Un matin d'hiver, il me téléphone et me dit tout à trac qu'il ressent pour moi quelque chose qui s'apparente à un sentiment amoureux. Qu'il préfère que je le sache parce qu'il a de la difficulté maintenant à travailler sur les sujets que nous devons prendre en charge, qu'il vaudrait peut-être mieux qu'on ne se voie plus pendant un moment. Je tombe des nues. Je suis émue, bouleversée. Je suis amoureuse comme une gamine de 15 ans. Je le lui dis.

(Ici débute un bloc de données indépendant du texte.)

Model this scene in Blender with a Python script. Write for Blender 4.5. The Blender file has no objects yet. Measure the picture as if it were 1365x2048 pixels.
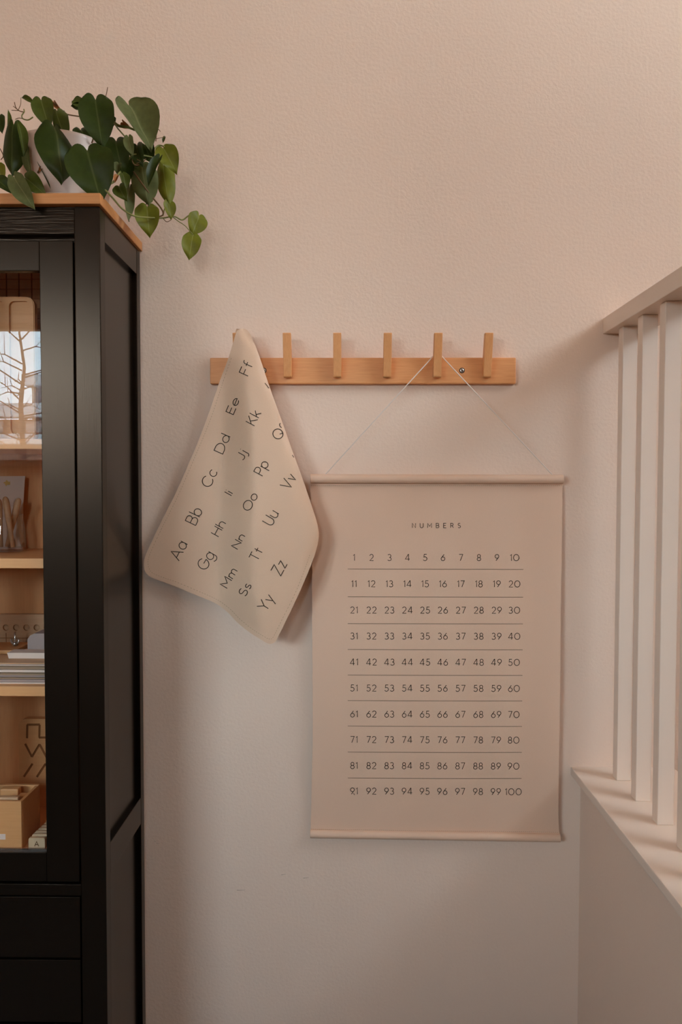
import bpy, bmesh, math, random
from mathutils import Vector, Matrix
from mathutils.geometry import delaunay_2d_cdt

random.seed(4)
scn = bpy.context.scene
COL = scn.collection
PI = math.pi

# ------------------------------------------------------------------ camera
F, CX, CY = 1450.0, 682.5, 1024.0
CAM = Vector((0.0, -2.0, 1.2))
YAW, PITCH, ROLL = math.atan(17.5 / F), math.atan(48 / F), 0.0013
ROT = Matrix.Rotation(YAW, 3, 'Z') @ Matrix.Rotation(PI / 2 - PITCH, 3, 'X') @ Matrix.Rotation(ROLL, 3, 'Z')
cd = bpy.data.cameras.new('camera')
cd.sensor_fit = 'VERTICAL'
cd.sensor_height = 36.0
cd.lens = F * 36.0 / 2048.0
cd.clip_start = 0.02
cam = bpy.data.objects.new('camera', cd)
cam.matrix_world = Matrix.Translation(CAM) @ ROT.to_4x4()
COL.objects.link(cam)
scn.camera = cam

# ------------------------------------------------------------------ world, lamps, exposure
SKY = 18.0
w = bpy.data.worlds.new('sky')
scn.world = w
w.use_nodes = True
wn, wl = w.node_tree.nodes, w.node_tree.links
bg = wn['Background']
tc = wn.new('ShaderNodeTexCoord')
sep = wn.new('ShaderNodeSeparateXYZ')
rmp = wn.new('ShaderNodeValToRGB')
wl.new(tc.outputs['Generated'], sep.inputs[0])
wl.new(sep.outputs['Z'], rmp.inputs[0])
rmp.color_ramp.elements[0].position = 0.0
rmp.color_ramp.elements[0].color = (1.0, 0.96, 0.90, 1)
rmp.color_ramp.elements[1].position = 0.5
rmp.color_ramp.elements[1].color = (0.30, 0.42, 0.52, 1)
e_ = rmp.color_ramp.elements.new(0.13)
e_.color = (0.72, 0.90, 1.0, 1)
wl.new(rmp.outputs[0], bg.inputs['Color'])
bg.inputs['Strength'].default_value = SKY

WIN_FILL = dict(x0=-0.75, x1=-0.35, z0=1.36, z1=2.45, y=-3.9)     # unseen narrow window, added for frontal fill light
WIN = dict(x0=-3.45, x1=-1.6, z0=1.36, z1=2.45, y=-3.9)      # window behind the camera, left
WINB = dict(y0=-3.1, y1=-1.0, z0=3.0, z1=4.4, x=3.6)         # stairwell window, right


def area(name, loc, rot, sx, sy, power, color, portal=False):
    l = bpy.data.lights.new(name, 'AREA')
    l.shape = 'RECTANGLE'
    l.size, l.size_y = sx, sy
    l.energy = power
    l.color = color
    if portal:
        l.cycles.is_portal = True
    o = bpy.data.objects.new(name, l)
    o.location = loc
    o.rotation_euler = rot
    COL.objects.link(o)
    return o


for W_ in (WIN, WIN_FILL):
    area('window_portal', ((W_['x0'] + W_['x1']) / 2, W_['y'] - 0.33, (W_['z0'] + W_['z1']) / 2),
         (PI / 2, 0, 0), W_['x1'] - W_['x0'], W_['z1'] - W_['z0'], 1, (1, 1, 1), portal=True)
area('stairwell_daylight', (WINB['x'] + 0.02, (WINB['y0'] + WINB['y1']) / 2, (WINB['z0'] + WINB['z1']) / 2),
     (0, PI / 2, 0), WINB['z1'] - WINB['z0'], WINB['y1'] - WINB['y0'], 25, (1.0, 0.84, 0.69))

scn.view_settings.view_transform = 'Standard'
scn.view_settings.look = 'None'
scn.view_settings.gamma = 1.0
scn.view_settings.exposure = 0.49
scn.view_settings.use_curve_mapping = False
scn.cycles.use_denoising = True
scn.cycles.max_bounces = 10
scn.cycles.diffuse_bounces = 6
scn.cycles.transparent_max_bounces = 16
scn.cycles.caustics_reflective = False
scn.cycles.caustics_refractive = False

# ------------------------------------------------------------------ picture -> place


def ray(px, py):
    return ROT @ Vector(((px - CX) / F, -(py - CY) / F, -1.0))


def P(px, py, ax, v):
    d = ray(px, py)
    i = 'xyz'.index(ax)
    return CAM + d * ((v - CAM[i]) / d[i])


def PY(px, py, y):
    return P(px, py, 'y', y)


# ------------------------------------------------------------------ materials


def new_mat(name):
    m = bpy.data.materials.new(name)
    m.use_nodes = True
    return m, m.node_tree.nodes, m.node_tree.links, m.node_tree.nodes['Principled BSDF']


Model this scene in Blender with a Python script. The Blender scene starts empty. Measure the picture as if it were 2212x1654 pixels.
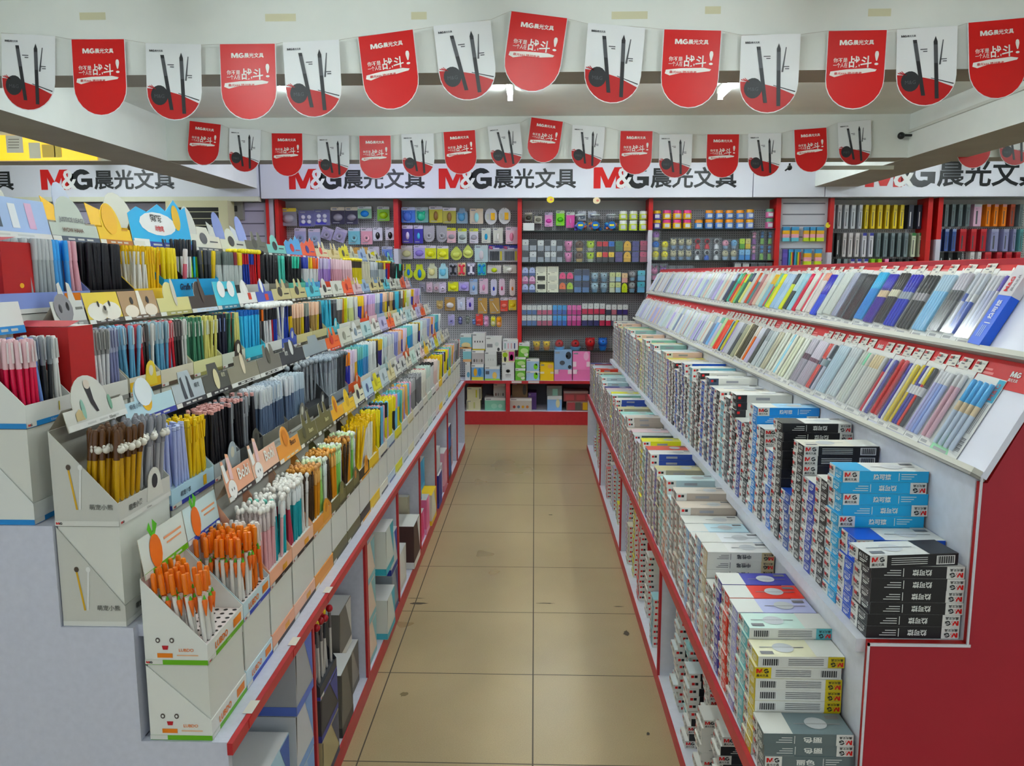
import bpy, math, random
from mathutils import Vector, Matrix, Euler
R = random.Random(7)
C = bpy.context.scene.collection
sc = bpy.context.scene
# ------------------------------------------------------------------ camera, world, exposure
CAM_H, PITCH, YAW, FPX = 1.657, math.radians(8.0), math.radians(1.65), 1682.0
cd = bpy.data.cameras.new('camera'); cam = bpy.data.objects.new('camera', cd); C.objects.link(cam)
cam.location = (0, 0, CAM_H); cam.rotation_euler = (math.radians(90) - PITCH, 0, YAW)
cd.sensor_width = 36; cd.lens = FPX / 2212 * 36; cd.clip_start = .05; cd.clip_end = 60
sc.camera = cam
sc.view_settings.view_transform = 'Standard'; sc.view_settings.look = 'None'
sc.view_settings.exposure = 1.5; sc.view_settings.gamma = 1; sc.view_settings.use_curve_mapping = False
w = bpy.data.worlds.new('world'); sc.world = w; w.use_nodes = True
w.node_tree.nodes['Background'].inputs[0].default_value = (.82, .93, 1, 1)
w.node_tree.nodes['Background'].inputs[1].default_value = 0.3       # daylight through the open shop front
sc.cycles.use_denoising = True
sc.cycles.max_bounces = 6; sc.cycles.diffuse_bounces = 4; sc.cycles.glossy_bounces = 3
sc.cycles.transmission_bounces = 2; sc.cycles.transparent_max_bounces = 12
sc.cycles.caustics_reflective = False; sc.cycles.caustics_refractive = False
TUBE_POWER = 26.0
# ------------------------------------------------------------------ helpers
def ray(px, py):
    f = Vector((-math.sin(YAW)*math.cos(PITCH), math.cos(YAW)*math.cos(PITCH), -math.sin(PITCH)))
    r = Vector((math.cos(YAW), math.sin(YAW), 0)); u = r.cross(f)
    return f + r*((px-1106)/FPX) + u*((827-py)/FPX)
def at(px, py, Y):                       # point of the plane y = Y that the photograph shows at (px, py)
    d = ray(px, py); t = Y/d.y; return Vector((d.x*t, Y, CAM_H + d.z*t))
def yat(px, X):                          # depth at which a line along the aisle at x = X passes column px
    d = ray(px, 800); return d.y*X/d.x
def lin(h):
    h = h.lstrip('#'); o = []
    for i in (0, 2, 4):
        c = int(h[i:i+2], 16)/255; o.append(c/12.92 if c <= .04045 else ((c+.055)/1.055)**2.4)
    return (*o, 1)
MATS = {}
def M(h, rough=.5, metal=0, emit=0, coat=0):
    k = (h, rough, metal, emit, coat)
    if k in MATS: return MATS[k]
    m = bpy.data.materials.new('paint_' + h.lstrip('#') + ('_lit' if emit else '')); m.use_nodes = True
    b = m.node_tree.nodes['Principled BSDF']
    r_, g_, b_, _ = lin(h); lu = .3*r_+.55*g_+.15*b_; rich = [max(.004, min(.86, (lu+(c-lu)*1.22))) for c in (r_, g_, b_)]
    k2 = min(1, (max(lu, .004)/.25)**.16); rich = [c*k2 for c in rich]
    b.inputs['Base Color'].default_value = (*rich, 1); b.inputs['Roughness'].default_value = rough
    b.inputs['Metallic'].default_value = metal; b.inputs['Coat Weight'].default_value = coat
    if emit:
        b.inputs['Emission Color'].default_value = lin(h); b.inputs['Emission Strength'].default_value = emit
    m.diffuse_color = lin(h); MATS[k] = m; return m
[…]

On commence alors à se voir, plus intimement, quand le travail et les vies familiales le permettent, c'est-à-dire pas très souvent. Dans l'intervalle, on se téléphone, on s'envoie des messages tendres. Il nous arrive de travailler ensemble, les collègues ne se doutent de rien. En revanche, la relation bouscule de plus en plus ma vie conjugale. J'annonce à mon mari que je m'installerai prochainement seule. Je ne vois pas que mon amoureux ne fait pas la même démarche, de son côté, il est si séduisant, je suis aveuglée par l'amour. On se voit encore de temps en temps, mais je comprends que la relation avec moi n'est pas sa priorité, il a d'autres soucis et souhaite préserver son cadre familial et conjugal.
Dernier jour
C'est un jour de semaine, je pleure car il a encore évoqué le compartimentage de ses vies. Je lui crie et lui écris que je suis triste et en colère, je souffre de la situation, je souffre qu'il n'y ait pas d'avenir ensemble, je souffre de ne partager que des rendez-vous à la sauvette. Je suis tellement fatiguée. Je me sens tellement triste. Ma vie, ça ne peut pas être celle de la maîtresse qui attend en vain que son amant se libère de ses autres contraintes. Je suis en colère de me voir aussi naïve, prise dans un double triangle (un rectangle ?) qui heurte mes valeurs de cohérence et de loyauté. Je me rends compte que toutes les limitations étaient là depuis le début, que je n'ai pas voulu les voir parce que j'avais envie de croire que l'histoire serait longue et belle, qu'elle se vivrait au grand jour. Je me suis trompée. Finalement, je ne suis qu'une maîtresse de plus, de passage dans la vie d'un amoureux qui protège avant tout sa compagne de toujours. C'est très bien décrit dans le livre de la sociologue Marie-Carmen Garcia, Amours clandestines, Sociologie de l'extraconjugalité durable.
Comme souvent, l'amant répond avec retard. Lui aussi est fatigué et découragé, peut-être a-t-il cru un moment en cet amour, puis a perçu que c'était impossible. Le silence s'installe, c'est sans doute préférable, le chagrin étouffe les mots. Au travail, je fais le maximum pour continuer comme si de rien n'était, même si j'ai de la peine et plus de goût à rien. J'ai du mal à aller à la cantine ou en salle de réunion, je crains de le croiser.
Avec mon mari, c'est toujours le flou. Il m'a vue triste, il est resté à attendre que ça passe, je lui en suis reconnaissante. Mais je sens que je me suis détachée. J'essaie de me dire que c'est à ça qu'a servi cette histoire, me détacher. Formuler que j'ai envie de vivre seule.
De temps en temps, dans la vie, l'amour débarque et emporte tout sur son passage, c'est comme un tsunami, une grande vague sur laquelle on a du mal à surfer, on se noie, ca fait peur. Puis, quand le calme revient, on y repense avec nostalgie. Et la vague est toujours là, longtemps, dans le coeur et dans la tête. Toute cette eau fait pleurer, mais elle a coulé, purifié, élagué, redonné vie.